**Your goal**.
Locate each line of the material that contains "this", then return it.

**Listing**.
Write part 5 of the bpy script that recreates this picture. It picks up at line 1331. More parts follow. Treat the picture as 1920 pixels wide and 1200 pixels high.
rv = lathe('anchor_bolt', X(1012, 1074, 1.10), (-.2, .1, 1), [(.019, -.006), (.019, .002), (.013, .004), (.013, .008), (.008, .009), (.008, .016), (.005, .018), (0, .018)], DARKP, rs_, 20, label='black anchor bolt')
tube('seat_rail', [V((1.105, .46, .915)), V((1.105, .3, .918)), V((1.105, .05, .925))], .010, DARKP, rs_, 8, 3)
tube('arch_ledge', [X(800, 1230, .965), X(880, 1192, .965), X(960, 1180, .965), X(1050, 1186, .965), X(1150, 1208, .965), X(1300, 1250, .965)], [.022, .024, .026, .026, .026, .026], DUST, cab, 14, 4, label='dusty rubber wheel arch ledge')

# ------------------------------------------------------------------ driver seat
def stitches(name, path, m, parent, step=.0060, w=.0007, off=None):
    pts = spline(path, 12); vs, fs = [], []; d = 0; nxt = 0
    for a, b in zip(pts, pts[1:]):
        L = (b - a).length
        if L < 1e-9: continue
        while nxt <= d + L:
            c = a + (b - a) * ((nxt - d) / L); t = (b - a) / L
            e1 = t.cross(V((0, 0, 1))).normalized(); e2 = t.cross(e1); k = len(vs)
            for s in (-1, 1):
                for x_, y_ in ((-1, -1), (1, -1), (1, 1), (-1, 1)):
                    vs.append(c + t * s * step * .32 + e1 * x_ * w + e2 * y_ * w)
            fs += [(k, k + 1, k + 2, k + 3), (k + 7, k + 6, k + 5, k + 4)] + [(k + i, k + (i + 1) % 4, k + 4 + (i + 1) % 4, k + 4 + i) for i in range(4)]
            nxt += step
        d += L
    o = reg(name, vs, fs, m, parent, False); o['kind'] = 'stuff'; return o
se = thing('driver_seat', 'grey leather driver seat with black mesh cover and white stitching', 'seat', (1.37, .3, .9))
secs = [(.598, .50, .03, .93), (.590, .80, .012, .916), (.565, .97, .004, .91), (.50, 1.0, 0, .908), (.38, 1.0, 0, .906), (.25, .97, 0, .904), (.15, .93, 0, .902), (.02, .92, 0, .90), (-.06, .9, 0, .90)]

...

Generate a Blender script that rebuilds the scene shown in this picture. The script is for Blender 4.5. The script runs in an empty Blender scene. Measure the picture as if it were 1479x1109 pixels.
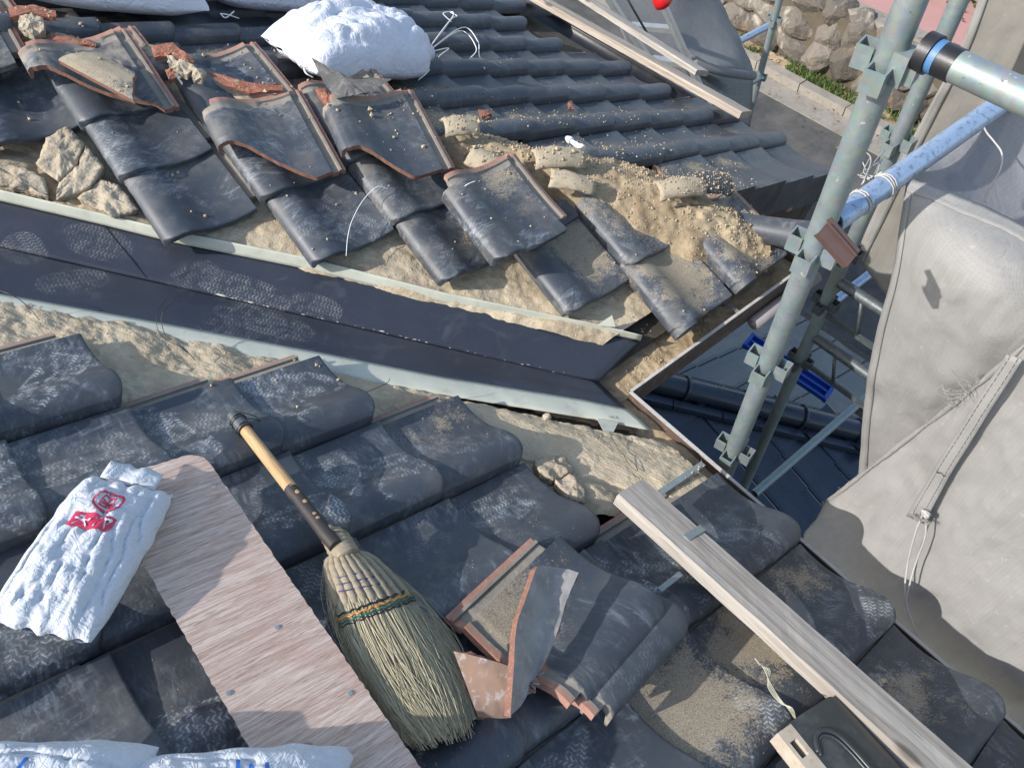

---

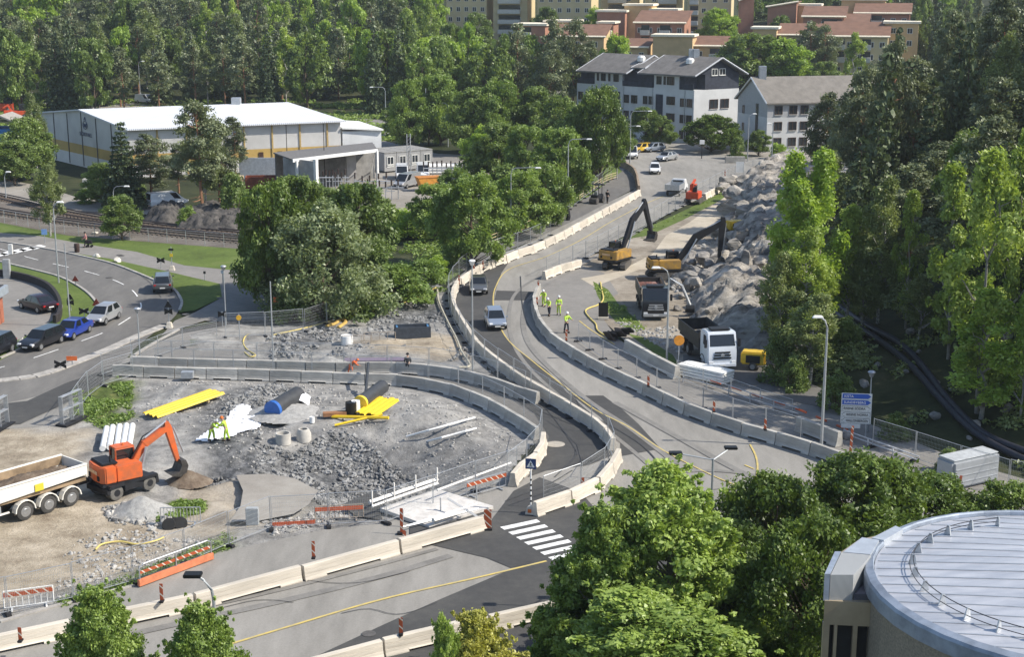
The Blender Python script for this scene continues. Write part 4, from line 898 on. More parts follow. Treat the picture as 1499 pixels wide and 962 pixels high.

**Exercise solution**.
Write part 5 of the bpy script that recreates this picture. It picks up at line 1331. More parts follow. Treat the picture as 1920 pixels wide and 1200 pixels high.
Generate a Blender script that rebuilds the scene shown in this picture. The script is for Blender 4.5. The script runs in an empty Blender scene. Measure the picture as if it were 1479x1109 pixels.
The Blender Python script for this scene continues. Write part 4, from line 898 on. More parts follow. Treat the picture as 1499 pixels wide and 962 pixels high.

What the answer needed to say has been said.